In her phenomenal work as an activist on the ground in Italy, Bellotti could be seen standing in a square holding fruits and vegetables injected with fake blood. The provocative and visceral imagery does its job as she brilliantly encapsulates the murder in our mouths. The message is simple but effective: biting, squeezing and breaking the flesh of a ripe tomato, its ‘blood’ flowing out and staining the Italian flag wrapped around her. “Made in Italy is Made of blood.”

The bloody truth behind Italy’s tomatoes: activist Diletta Bellotti reveals all

But Bellotti wants to remind you that it isn’t just tomatoes and it isn’t just Italy. “It is absolutely not just tied to the tomato industry, I chose tomatoes as symbols because the picking of tomatoes is throughout the hottest months, and it is easier for farm workers to die under such heat,” she remarked. “It is also just not tied to Italy. Other European countries pass the buck of farm labour exploitation to the countries from which they import food: like Italy, Turkey and Spain. But it is their problem as well, the high demand of food for a cheap price (food that is also often wasted, by the way) creates an unjust supply.”

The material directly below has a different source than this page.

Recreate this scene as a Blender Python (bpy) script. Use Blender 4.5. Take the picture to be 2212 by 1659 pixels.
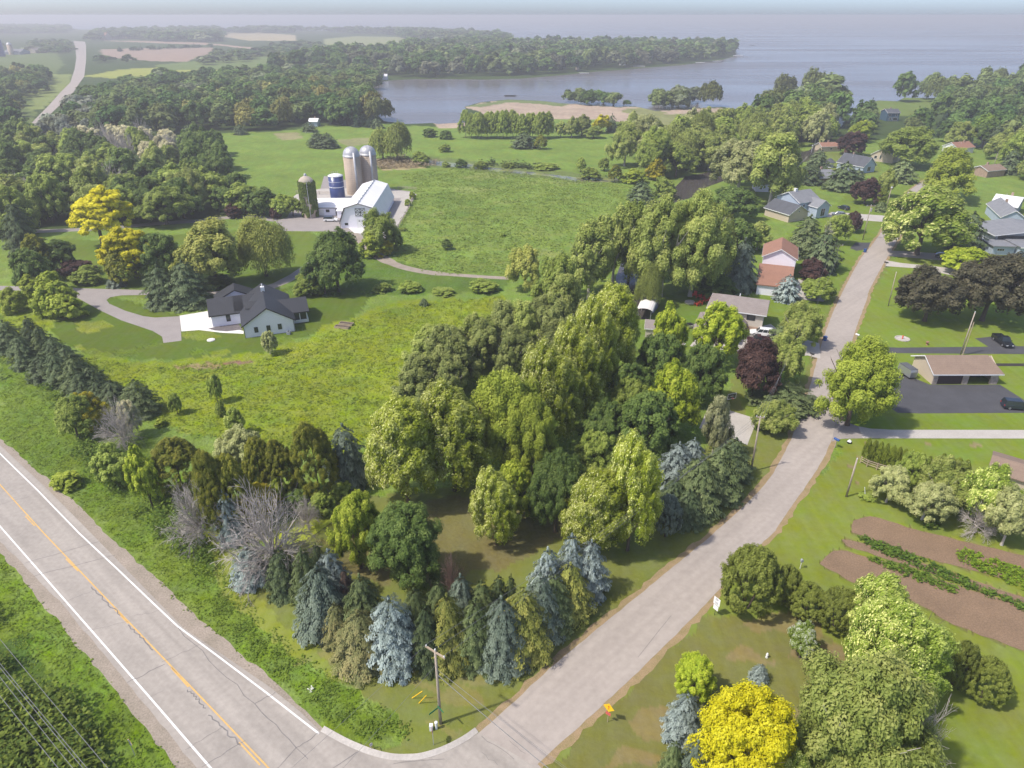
import bpy, bmesh, math, random
import numpy as np
from mathutils import Vector, Matrix, noise
for o in list(bpy.data.objects): bpy.data.objects.remove(o)
SC = bpy.context.scene; COL = SC.collection
R = math.radians
# ---------------------------------------------------------------- camera (a drone 65 m above the corner, looking north)
H = 65.0; F = 683*2212/1024; CX, CY, HOR = 1106., 829.5, 33.
PITCH = math.atan((CY-HOR)/F)
cam = bpy.data.cameras.new('camera'); co = bpy.data.objects.new('camera', cam); COL.objects.link(co)
co.location = (0, 0, H); co.rotation_euler = (math.pi/2-PITCH, 0, 0)
cam.sensor_width = 36; cam.lens = 36*683/1024; cam.clip_start = 0.5; cam.clip_end = 200000
SC.camera = co
# ---------------------------------------------------------------- sky and sun
SUN_EL, SUN_AZ = 55.0, math.atan2(-0.93, -0.36)      # azimuth of the sun, clockwise from +Y
w = bpy.data.worlds.new('World'); SC.world = w; w.use_nodes = True
nt = w.node_tree; bg = nt.nodes['Background']
sk = nt.nodes.new('ShaderNodeTexSky'); sk.sky_type = 'NISHITA'; sk.sun_disc = False
sk.sun_elevation = R(SUN_EL); sk.sun_rotation = SUN_AZ; sk.air_density = .45; sk.dust_density = 1.7; sk.ozone_density = 3.; sk.altitude = 200
tn = nt.nodes.new('ShaderNodeVectorMath'); tn.operation = 'MULTIPLY'; tn.inputs[1].default_value = (1.07, 1.03, .985); nt.links.new(sk.outputs[0], tn.inputs[0]); nt.links.new(tn.outputs[0], bg.inputs[0]); bg.inputs[1].default_value = 0.15
sl = bpy.data.lights.new('sun', 'SUN'); sl.energy = 2.15; sl.angle = R(1.6); sl.color = (1, .94, .84)
so = bpy.data.objects.new('sun', sl); COL.objects.link(so)
sd = Vector((math.sin(SUN_AZ)*math.cos(R(SUN_EL)), math.cos(SUN_AZ)*math.cos(R(SUN_EL)), math.sin(R(SUN_EL))))
so.rotation_euler = sd.to_track_quat('Z', 'Y').to_euler()
SC.view_settings.view_transform = 'Standard'; SC.view_settings.look = 'None'; SC.view_settings.exposure = 1.0
SC.render.engine = 'CYCLES'
try:
    SC.cycles.max_bounces = 6; SC.cycles.diffuse_bounces = 3; SC.cycles.glossy_bounces = 2; SC.cycles.transmission_bounces = 3
    SC.cycles.volume_bounces = 0; SC.cycles.transparent_max_bounces = 6
except Exception: pass
# ---------------------------------------------------------------- helpers
def G(x, y, z=0.):
    u = (x-CX)/F; v = (CY-y)/F
    dy = math.cos(PITCH)+v*math.sin(PITCH); dz = -math.sin(PITCH)+v*math.cos(PITCH)
    t = (z-H)/dz
    return Vector((u*t, dy*t, z))
def PX(p):
    Z = p[2]-H; d = p[1]*math.cos(PITCH)-Z*math.sin(PITCH); up = p[1]*math.sin(PITCH)+Z*math.cos(PITCH)
    return CX+F*p[0]/d, CY-F*up/d
def rise(Y, ty):            # height of a point at ground distance Y that shows on row ty
    v = (CY-ty)/F
    dy = math.cos(PITCH)+v*math.sin(PITCH); dz = -math.sin(PITCH)+v*math.cos(PITCH)
    return H+Y/dy*dz
def spot(tx, ty, by):       # foot, height of an upright thing whose top and foot row were surveyed
    Y = G(CX, by).y; h = max(rise(Y, ty), .3)
    d = Y*math.cos(PITCH)-(h-H)*math.sin(PITCH)
    return Vector(((tx-CX)*d/F, Y, 0)), h, d
def tagp(o, label=None, cat=None, group=None, kind=None):
    if label: o['label'] = label
    if cat: o['category'] = cat
    if group: o['group'] = group
    if kind: o['kind'] = kind
    return o
def thing(name, label, cat, loc=(0, 0, 0), rz=0., group=None):
    o = bpy.data.objects.new(name, None); COL.objects.link(o); o.location = loc; o.rotation_euler = (0, 0, rz)
    o.empty_display_size = .5
    return tagp(o, label, cat, group)
def link(name, me, parent=None, mat=None):
    o = bpy.data.objects.new(name, me); COL.objects.link(o)
    if parent: o.parent = parent
    if mat: me.materials.append(mat)
    return o
def npmesh(name, V, Fc, cols=None, smooth=False):
    """V (n,3), Fc (m,k) all faces with k corners; cols (n,) or (n,3) point attribute"""
    me = bpy.data.meshes.new(name); V = np.asarray(V, dtype=np.float32); Fc = np.asarray(Fc, dtype=np.int32)
    k = Fc.shape[1]
    me.vertices.add(len(V)); me.vertices.foreach_set('co', V.ravel())
    me.loops.add(Fc.size); me.loops.foreach_set('vertex_index', Fc.ravel())
    me.polygons.add(len(Fc)); me.polygons.foreach_set('loop_start', np.arange(0, Fc.size, k, dtype=np.int32))
    try: me.polygons.foreach_set('loop_total', np.full(len(Fc), k, dtype=np.int32))
    except Exception: pass
    if smooth: me.polygons.foreach_set('use_smooth', np.ones(len(Fc), dtype=bool))
    if cols is not None:
        cols = np.asarray(cols, dtype=np.float32)
        if cols.ndim == 1:
            a = me.attributes.new('v', 'FLOAT', 'POINT'); a.data.foreach_set('value', cols)
        else:
            a = me.attributes.new('Col', 'FLOAT_COLOR', 'POINT')
            c4 = np.ones((len(cols), 4), dtype=np.float32); c4[:, :cols.shape[1]] = cols; a.data.foreach_set('color', c4.ravel())
    me.update(calc_edges=True)
    return me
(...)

This in-turn only exacerbates a cycle of enslavement, abundance and waste. Bellotti, in her work, shows that a cheap and often disposable workforce means that other countries that import such produce live in a privileged and disturbing abundance whereby they have the option to actually waste food. But how can we put a stop to such an evil capitalistic cycle? What role can we play?

For Bellotti, she found her meaning in this fight, “I couldn’t act differently, I couldn’t wait or compromise.” However, she understands the position of those who have yet to participate in activism, “People are moved by different things and most don’t engage in advocacy because they aren’t suffering yet themselves… I totally understand it and I honestly don’t judge it.” She believes that those with the compassion and sensitivity to really see it will come around to the movement one day.

The activist also told us that it is because of this that she does not have a large issue with performative activism itself and argues that she would rather see an issue being talked about than not. However, there are two things she does have a problem with—and rightly so. Performative activists “shouldn’t be idolised and they should not take up space (since we are normally talking about white, wealthy and able-bodied people).” She continued, “I [also] do not condone neoliberals appropriating and exploiting sociopolitical struggles. Not just because they don’t belong but because they have no interest in destroying oppressive systems.”

The bloody truth behind Italy’s tomatoes: activist Diletta Bellotti reveals all

Performative activists have no interest in radical change, we have seen that time and time again. From addressing issues like Black Lives Matter and violence against women to COP26 (and more), we have all bore witness to many a series of perfectly manicured PR stunts and promo but no real change. So what can we do to cut through the bullshit?

“Lots of things can be done, and must be done: local organisations, like Sindacato di strada and Camper dei diritti, should be supported—especially financially. Privileged voices must act as megaphones of the outcasts’ experiences, they should create spaces, moments for them to speak up and organise,” Bellotti clarified. This is particularly vital in this instance, those oppressed and abused by agricultural Mafia systems should be platformed as the leaders of the movements we should support, she suggested.

“On a national side, we must push for a clear understanding of the phenomena and ask institutions to keep working and the general public to support agricultural realities that de facto obstruct agro-criminal systems.”